* TO DO: Return the lines where the word "sbush" occurs.
━━ SUPPLIED DATA
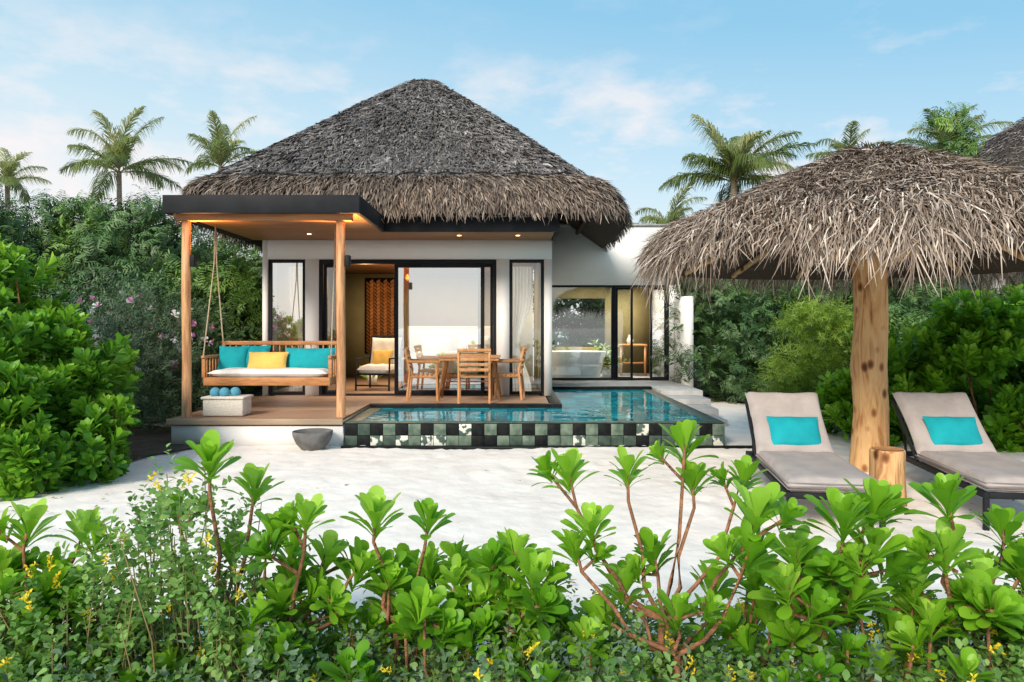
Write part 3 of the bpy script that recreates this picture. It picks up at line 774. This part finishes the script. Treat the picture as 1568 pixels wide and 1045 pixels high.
for x in np.arange(-26,27,1.5):
    h=3.1+.5*math.sin(x*.9)+.35*math.sin(x*2.3)+(.5 if x<-5 else 0)
    if -5<x<2.5: continue
    cl.append(ellipsoid_clumps((x,24+.8*math.sin(x*1.7),h*.5),(1.3,1.0,h*.55),20,(.35,.7)))
foliage('distant_trees',join_clumps(*cl),38,spr_big,(1.2,1.9),leafD)
tree('broadleaf_tree',5.4,20.5,4.6,1.3,36,50,leafM,zr=1.8)
tree('broadleaf_tree',7.9,19.5,5.4,1.3,36,46,leafY,spr_big,(.7,1.1),zr=1.7)
tree('broadleaf_tree',10.2,20.5,5.2,1.5,40,46,leafM,zr=1.9)
tree('feathery_tree',10.4,17.5,6.4,.5,12,30,leafM,zr=1.5,cr=(.2,.35))
cl=[ellipsoid_clumps((4.6+i*1.3,16.4+.3*math.sin(i*2),1.15),(1.0,.9,1.45),24,(.25,.5)) for i in range(8)]
foliage('garden_hedge',join_clumps(*cl),52,spr_pin,(.7,1.1),leafD)
cl=[ellipsoid_clumps((4.95+i*.58,13.4+.15*i,1.15+.1*i),(.24,.3,.85),8,(.13,.24)) for i in range(3)]
foliage('weeping_shrub',join_clumps(*cl),48,spr_narrow,(.6,1.0),leafY,up=-.6)
foliage('croton_shrub',join_clumps(ellipsoid_clumps((6.6,13.0,.8),(.6,.5,1.0),22,(.2,.35)),ellipsoid_clumps((8.3,12.4,.9),(.9,.6,1.0),26,(.2,.4))),45,spr_big,(.5,.8),leafM)
def sbush(name,parts,per,scale,mat,stems=None):
    e=empty(name); cl=join_clumps(*parts)
    foliage('leaf_rosettes',cl,per,ros_lo,scale,mat,e,up=1.0,shell=(.85,1.1))
    segs=[]
    for c in cl[0][::3]:
        b=(c[0]*.6+stems[0]*.4,c[1]*.75+stems[1]*.25+.15,0)
        segs.append(([b,(c[0]*.8+stems[0]*.2,c[1]+.1,c[2]*.5),tuple(c-np.array([0,0,.12]))],[.022,.016,.010]))
    tubes('woody_stems',segs,twig,e,6)
    return e
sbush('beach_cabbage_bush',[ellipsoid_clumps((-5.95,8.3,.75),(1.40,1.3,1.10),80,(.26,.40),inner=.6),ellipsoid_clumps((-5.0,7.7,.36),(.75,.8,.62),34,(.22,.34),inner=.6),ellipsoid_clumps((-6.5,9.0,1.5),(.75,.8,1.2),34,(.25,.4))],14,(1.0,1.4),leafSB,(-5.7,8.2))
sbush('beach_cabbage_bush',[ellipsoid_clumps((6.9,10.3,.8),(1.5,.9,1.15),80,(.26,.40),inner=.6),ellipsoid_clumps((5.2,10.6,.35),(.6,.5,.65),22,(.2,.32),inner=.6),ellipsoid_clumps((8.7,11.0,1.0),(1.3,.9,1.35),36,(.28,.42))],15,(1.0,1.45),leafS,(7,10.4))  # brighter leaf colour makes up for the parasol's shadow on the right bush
for nm,cx,cy,rx,ry in (('planting_bed',-6.5,9.5,2.2,2.7),('planting_bed',-8.7,17.0,5.5,5.0),('planting_bed',8.5,12.0,3.9,1.9),('planting_bed',10.5,18.5,6.6,5.2)):
    n=48; V=[(cx,cy,.075)]+[(cx+rx*(1+.06*math.sin(a*5)+.04*math.sin(a*11))*math.cos(a),cy+ry*(1+.06*math.sin(a*4))*math.sin(a),.055) for a in np.linspace(0,2*math.pi,n,endpoint=False)]
    mesh_np(nm,V,[(0,1+k,1+(k+1)%n,1+(k+2)%n) for k in range(0,n,2)],dirt)
k=700
P=np.stack([rng.uniform(-6.5,6.5,k),rng.uniform(2.6,11.5,k),np.full(k,.05)],1)
m=(np.abs(P[:,0])>3.2)|(P[:,1]<4.2)|(rng.random(k)<.05); m&=~((P[:,1]>9.7)&(np.abs(P[:,0])<5)); P=P[m]; k=len(P)
tl=[merge_leaves([(leaf_strip(.07,.035,1.4,1.6,0,(0,0,0),4,.3),0)])]
D=rng.normal(size=(k,3))*.15; D[:,2]=1
V,F,A=inst(tl,P,D,rng.uniform(.4,.9,k),rng.uniform(0,1,k)); mesh_np('leaf_litter',V,F,litterm,attr=A)

# ================================================================== FOREGROUND SHRUBS
def fg_shrub(base, tips, seed, size=1.0, extra=0):
    R=random.Random(seed); e=empty('beach_cabbage_shrub')
    bx,by=base; segs=[];P=[];D=[];S=[];T=[]
    zs=[t[1] for t in tips]; fork=(bx+R.uniform(-.05,.05),by,min(.38,min(zs)*.7))
    segs.append(([(bx,by,0),(bx+R.uniform(-.03,.03),by,fork[2]*.5),fork],[.018,.016,.013]))
    for i,(x,z) in enumerate(tips):
        y=by+R.uniform(-.28,.28)
        tip=Vector((x*(y/3.2),y,1.65-(1.65-z)*(y/3.2)))
        f=Vector(fork); d=tip-f
        w1=Vector((R.uniform(-.05,.05),R.uniform(-.05,.05),R.uniform(-.02,.02)))
        m0=f+d*.25+Vector((d.x*.14,d.y*.1,-.06*d.length))+w1*.6
        m=f+d*.5+Vector((d.x*.16,d.y*.1,-.08*d.length)) - w1*.5
        m2=f+d*.8+Vector((d.x*.08,0,-.05*d.length))+w1*.5
        segs.append(([tuple(f),tuple(m0),tuple(m),tuple(m2),tuple(tip)],[.0105,.0095,.0085,.0075,.006]))
        ax=(tip-m2).normalized()+Vector((0,0,.7))
        P.append(tip-Vector((0,0,.03)));D.append(ax);S.append(size*R.uniform(.85,1.15));T.append(R.uniform(.42,.80))
        if R.random()<.5:
            off=Vector((R.choice((-1,1))*R.uniform(.07,.13),R.uniform(-.1,.1),R.uniform(-.10,.0)))
            segs.append(([tuple(m2),tuple(tip+off)],[.007,.006])); P.append(tip+off);D.append(Vector((off.x*4,off.y*3,.8)));S.append(size*R.uniform(.6,.85));T.append(R.uniform(.35,.7))
        for q in range(extra):
            k=R.uniform(.35,.85); c=f.lerp(m2,k); off=Vector((R.uniform(-.18,.18),R.uniform(-.18,.18),R.uniform(-.02,.14)))
            tp=c+off; segs.append(([tuple(c),tuple(tp)],[.008,.006]))
            P.append(tp);D.append(Vector((off.x*2,off.y*2,.4)));S.append(size*R.uniform(.65,.9));T.append(R.uniform(.2,.65))
    V,F,A=inst(ros_hi,np.array([tuple(p) for p in P]),np.array([tuple(d) for d in D]),np.array(S),np.array(T))
    mesh_np('leaf_rosettes',V,F,leafS,e,smooth=True,attr=A)
    tubes('stems',segs,twig,e,8)
fg_shrub((-2.10,3.2),[(-2.09,.81),(-2.22,.63),(-2.08,.38),(-1.85,.80),(-1.98,.55)],1,extra=1)
fg_shrub((-1.32,3.3),[(-1.31,1.09),(-1.11,.98),(-1.45,.88),(-1.02,.78),(-1.2,.70),(-1.38,.55)],2,extra=0)
fg_shrub((-1.0,3.2),[(-.89,.85),(-.80,.68),(-1.0,.49),(-.66,.62),(-.78,.45),(-1.2,.32),(-.95,.70)],3,extra=1)
fg_shrub((-.50,3.35),[(-.59,.85),(-.36,.84),(-.55,.52),(-.45,.62),(-.38,.43)],4,extra=0)
fg_shrub((-.05,3.2),[(-.24,.67),(.02,.69),(-.10,.55),(-.18,.42),(.13,.42),(.10,.58),(-.02,.70)],5,extra=1)
fg_shrub((.62,3.2),[(.24,1.04),(.50,1.05),(.75,1.17),(.78,1.01),(1.0,1.02),(.34,.81),(1.06,.87)],6,size=1.0)
fg_shrub((.70,3.05),[(.27,.72),(.61,.69),(1.03,.69),(.72,.44),(.48,.55),(.88,.55),(.40,.42)],7,extra=0)
fg_shrub((1.36,3.2),[(1.43,.84),(1.57,.90),(1.34,.63),(1.57,.72),(1.49,.52),(1.18,.55),(1.22,.70)],8,extra=1)
fg_shrub((1.95,3.2),[(1.88,.93),(1.88,.70),(2.02,.58),(2.13,.80),(2.22,.66),(1.74,.44),(1.75,.60),(2.2,.42)],9,extra=1)
def thicket(name,k,xr,yr,zr,sc,tint):
    P=np.stack([rng.uniform(*xr,k),rng.uniform(*yr,k),rng.uniform(*zr,k)],1)
    D=rng.normal(size=(k,3))*.4; D[:,2]=1
    V,F,A=inst(ros_hi,P,D,rng.uniform(*sc,size=k),rng.uniform(*tint,size=k))
    e=empty(name)
    mesh_np('leaf_rosettes',V,F,leafS,e,smooth=True,attr=A)
    tubes('stems',[([(p[0]+rng.normal()*.08,p[1]+.05,0),(p[0]+rng.normal()*.02,p[1]+.03,p[2]*.5),tuple(p)],[.009,.008,.006]) for p in P],twig,e,6)
thicket('low_beach_cabbage_thicket',75,(-2.6,2.6),(2.75,3.6),(.08,.34),(.55,.9),(.2,.65))
thicket('low_beach_cabbage_thicket',30,(-1.1,.35),(3.0,3.5),(.28,.54),(.7,1.0),(.35,.75))
thicket('low_beach_cabbage_thicket',44,(.95,2.5),(3.0,3.5),(.26,.58),(.7,1.0),(.35,.75))
thicket('low_beach_cabbage_thicket',14,(-2.6,-1.7),(3.0,3.5),(.28,.56),(.7,1.0),(.35,.75))
def weeds(name, n, xr, yr, zf, mat, tm, sc, flowers=0):
    e=empty(name)
    x=rng.uniform(*xr,n); y=rng.uniform(*yr,n)
    h=zf(x,y)*rng.uniform(.25,1,n)
    P=np.stack([x,y,h],1); D=rng.normal(size=(n,3))*.45; D[:,2]=1
    V,F,A=inst(tm,P,D,rng.uniform(*sc,size=n),rng.uniform(.1,.9,n)); mesh_np('small_leaves',V,F,mat,e,attr=A)
    tubes('stalks',[([(P[i,0]*.97,P[i,1]+.03,0),(P[i,0]*.985,P[i,1],P[i,2]*.6),tuple(P[i]+D[i]/np.linalg.norm(D[i])*.15)],[.004,.0035,.002]) for i in range(0,n,3)],leafless,e,4)
    if flowers:
        idx=rng.integers(0,n,flowers); Q=[];DD=[]
        for i in idx:
            top=P[i]+np.array([0,0,.14+.12*rng.random()]); nb=rng.integers(3,9)
            for q in range(nb): Q.append(top+np.array([rng.normal()*.010,rng.normal()*.010,q*.010])); DD.append([rng.normal(),rng.normal(),.5])
        V,F,A=inst([rosette(5,.019,3,70,.8)],np.array(Q),np.array(DD),np.full(len(Q),1.0),rng.uniform(0,1,len(Q)))
        mesh_np('flowers',V,F,petY,e,attr=A)
spr_round=[sprig(11,.22,.043,.032,s+60,'alt',4,.4) for s in range(5)]
def zleft(x,y): 
    return .15+.74*np.exp(-((x+1.45)/.36)**2)+.2*np.exp(-((x+2.1)/.3)**2)
weeds('seaside_weeds',520,(-2.4,-.85),(2.85,3.5),zleft,leafG,spr_round,(.75,1.2),26)
weeds('ground_cover_plants',1900,(-2.6,2.7),(2.45,3.6),lambda x,y:.09+.15*(.5+.5*np.sin(x*3.1+1)),leafG,spr_round,(.8,1.3),85)
weeds('ground_cover_plants',300,(-2.6,2.7),(2.5,3.4),lambda x,y:.24+0*x,leafO,spr_small,(.7,1.0),0)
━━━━
* TASK OUTPUT:
def sbush(name,parts,per,scale,mat,stems=None):
sbush('beach_cabbage_bush',[ellipsoid_clumps((-5.95,8.3,.75),(1.40,1.3,1.10),80,(.26,.40),inner=.6),ellipsoid_clumps((-5.0,7.7,.36),(.75,.8,.62),34,(.22,.34),inner=.6),ellipsoid_clumps((-6.5,9.0,1.5),(.75,.8,1.2),34,(.25,.4))],14,(1.0,1.4),leafSB,(-5.7,8.2))
sbush('beach_cabbage_bush',[ellipsoid_clumps((6.9,10.3,.8),(1.5,.9,1.15),80,(.26,.40),inner=.6),ellipsoid_clumps((5.2,10.6,.35),(.6,.5,.65),22,(.2,.32),inner=.6),ellipsoid_clumps((8.7,11.0,1.0),(1.3,.9,1.35),36,(.28,.42))],15,(1.0,1.45),leafS,(7,10.4))  # brighter leaf colour makes up for the parasol's shadow on the right bush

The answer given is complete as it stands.